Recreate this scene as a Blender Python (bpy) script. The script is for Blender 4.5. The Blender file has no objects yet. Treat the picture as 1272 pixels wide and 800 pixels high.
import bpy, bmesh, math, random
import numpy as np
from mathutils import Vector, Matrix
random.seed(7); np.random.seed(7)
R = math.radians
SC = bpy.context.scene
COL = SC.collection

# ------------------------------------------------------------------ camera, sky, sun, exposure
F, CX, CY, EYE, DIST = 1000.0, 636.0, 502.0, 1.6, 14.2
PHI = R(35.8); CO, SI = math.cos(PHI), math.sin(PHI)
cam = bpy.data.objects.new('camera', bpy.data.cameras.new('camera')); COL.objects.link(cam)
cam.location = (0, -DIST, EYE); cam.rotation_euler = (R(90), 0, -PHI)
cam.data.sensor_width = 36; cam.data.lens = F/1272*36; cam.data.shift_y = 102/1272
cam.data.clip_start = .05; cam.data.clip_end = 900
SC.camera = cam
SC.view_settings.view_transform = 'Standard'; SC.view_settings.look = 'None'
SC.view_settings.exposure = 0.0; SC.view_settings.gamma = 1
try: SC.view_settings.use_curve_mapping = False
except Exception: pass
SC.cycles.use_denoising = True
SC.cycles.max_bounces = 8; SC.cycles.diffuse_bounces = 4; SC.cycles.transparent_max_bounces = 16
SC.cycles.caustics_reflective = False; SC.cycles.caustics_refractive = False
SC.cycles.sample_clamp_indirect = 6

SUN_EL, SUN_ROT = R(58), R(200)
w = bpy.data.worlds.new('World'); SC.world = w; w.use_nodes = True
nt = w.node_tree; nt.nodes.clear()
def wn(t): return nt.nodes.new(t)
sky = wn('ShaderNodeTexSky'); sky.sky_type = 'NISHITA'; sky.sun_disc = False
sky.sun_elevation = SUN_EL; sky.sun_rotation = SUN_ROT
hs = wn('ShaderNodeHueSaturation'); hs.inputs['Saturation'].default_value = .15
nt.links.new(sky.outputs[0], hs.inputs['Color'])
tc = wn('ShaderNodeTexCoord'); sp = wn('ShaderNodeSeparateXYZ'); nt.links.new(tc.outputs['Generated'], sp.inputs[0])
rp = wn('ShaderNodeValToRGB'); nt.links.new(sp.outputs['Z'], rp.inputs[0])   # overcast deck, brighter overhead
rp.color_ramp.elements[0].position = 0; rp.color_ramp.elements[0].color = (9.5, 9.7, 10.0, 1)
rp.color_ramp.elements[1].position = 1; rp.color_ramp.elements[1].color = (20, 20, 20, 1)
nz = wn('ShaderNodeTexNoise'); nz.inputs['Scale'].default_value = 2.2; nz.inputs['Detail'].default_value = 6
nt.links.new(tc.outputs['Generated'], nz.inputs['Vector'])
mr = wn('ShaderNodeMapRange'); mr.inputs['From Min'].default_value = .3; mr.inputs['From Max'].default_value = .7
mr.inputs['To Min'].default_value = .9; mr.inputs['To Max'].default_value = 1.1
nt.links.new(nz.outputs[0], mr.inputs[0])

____

• **Problem requirements**:
Search the listing for the word "scene". Copy every line in which it occurs.

• **Answer to this problem**:
Recreate this scene as a Blender Python (bpy) script. The script is for Blender 4.5. The Blender file has no objects yet. Treat the picture as 1272 pixels wide and 800 pixels high.
SC = bpy.context.scene